Even worse, sometimes when you don’t say NO to begin with (when you know you should) it just prolongs the NO to a different day and that can produce even more negative emotions for everyone involved.
For example, if someone sells something and you don’t just let them know upfront by saying NO then they will see the door still open and continue to schedule time with you, sell you, contact you, etc. all of which takes YOUR time to continue to respond to.
Once you finally get around to telling them the inevitable NO they are even more disappointed, both of you have spent time and energy on it, there has been an awkwardness created between you, and the relationship is at best now strained. If this is in a networking environment, then you BOTH just lost an opportunity to have what could have been a great connection to refer people to each other that DO want to say YES.
What is the solution to this dilemma of not wanting to say NO and produce negative feelings in others? Frankly, get over it.
Then find a few phrases that resonate with you, that you feel comfortable using, and give the receiving party a clear NO without damaging the professional relationship.
Here are a few to get you started:
No thank you
I just can’t, thanks anyway
Sorry, can’t make that happen (don’t have a need for that)
I can’t attend (or don’t need that product/service) but I wish you the best
I love the concept of what you do, I don’t have a need for it but I can see how many people do
I am all set with (what they provide) but will keep my ears open for someone who may need what you offer
It’s a no for me, but sounds like a great opportunity for someone else
I just have too many other commitments at this time, but thanks for asking
I can’t squeeze that in this month but I can certainly help in a few weeks. I will email you when I am free.
It is so nice of you to think of me, however, with all that is on my plate right now I just won’t be able to do it justice.
If you can’t help or are not interested, suggest someone who can or might be…but be sure it is a good connection…then make the connection happen. (*see No Cold Referrals BLOG). YOU are probably not their ultimate conquest… not their only hope. Others are out there who DO want to say YES to what they need.
When you say NO, be sure to not give false hope or set expectations for a future YES if you have no intention of this happening. Avoid, “I’ll try” or “Let me think about it”. This will result in creating distrust, disharmony and shine an unfavorable light on you in the eyes of the receiver.
There is no rule or law that says you have to provide your reasoning for saying NO, however, if you give a reason the receiving party sees and understands the clear boundary you have set and the decision you have made.
Here is the key: be honest, don’t use excuses.
If you start down the excuse path they may start trying to solve those obstacles for you. This can lead down a long and winding road of awkwardness, repeatedly having to say NO or worse.
If something does not fit into your belief system, values or lifestyle be honest (so they don’t keep asking) but not judgmental on their values and beliefs. “I am just not comfortable with it” or “I think it is great for you however I am not in the same place” are simple, nonjudgmental, honest, and definitive. The door is closed to that yet remains open for different opportunities and a continued relationship trajectory.

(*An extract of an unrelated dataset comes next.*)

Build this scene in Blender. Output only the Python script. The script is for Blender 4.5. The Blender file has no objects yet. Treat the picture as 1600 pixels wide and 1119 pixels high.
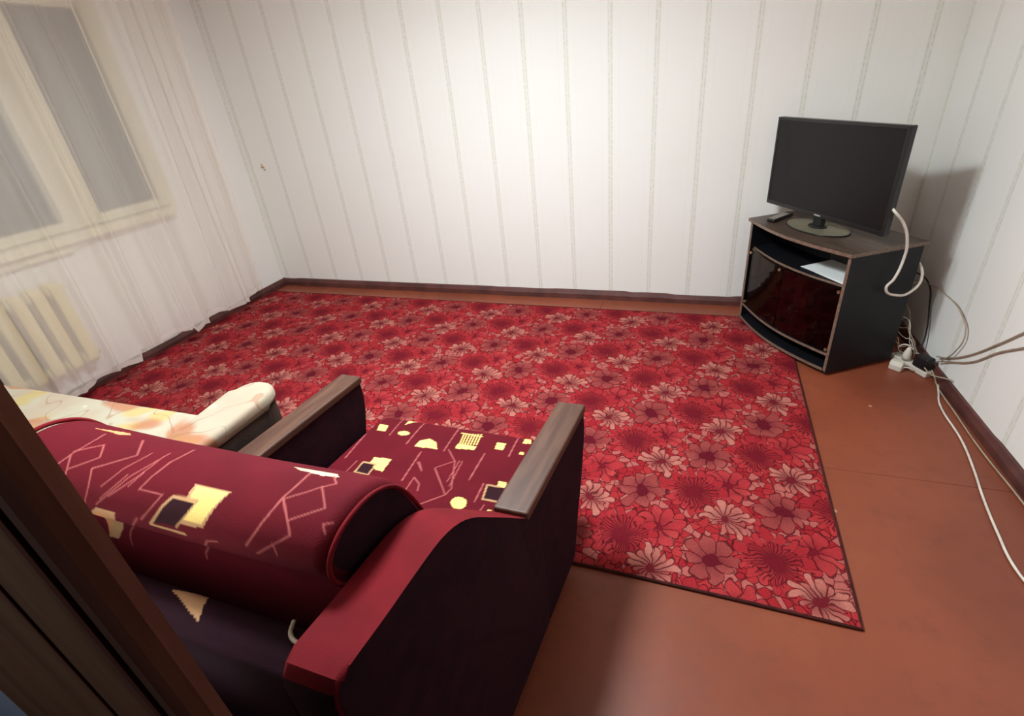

In general, a good practice is to place the NO between two positive statements. Thank them for thinking of you or for the opportunity, let them know it is a no for you, then end the sentence with a positive statement.
Then, don’t feel guilty! Remember what you are saying NO for. It could be so that you can spend that time with your family. It could be so you have the time and energy to focus on your business and what you need to do for growth and success. It could be because you simply need to have some down time to recharge and reenergize. Regardless, any residual guilt from saying NO will evaporate when you concentrate on why you said NO and focus on the positive payoff of your choice.
Just remember, the world will not stop revolving because you said NO. But YOUR world might feel like it is spinning out of control if you keep placing things ON your To Do list and calendar.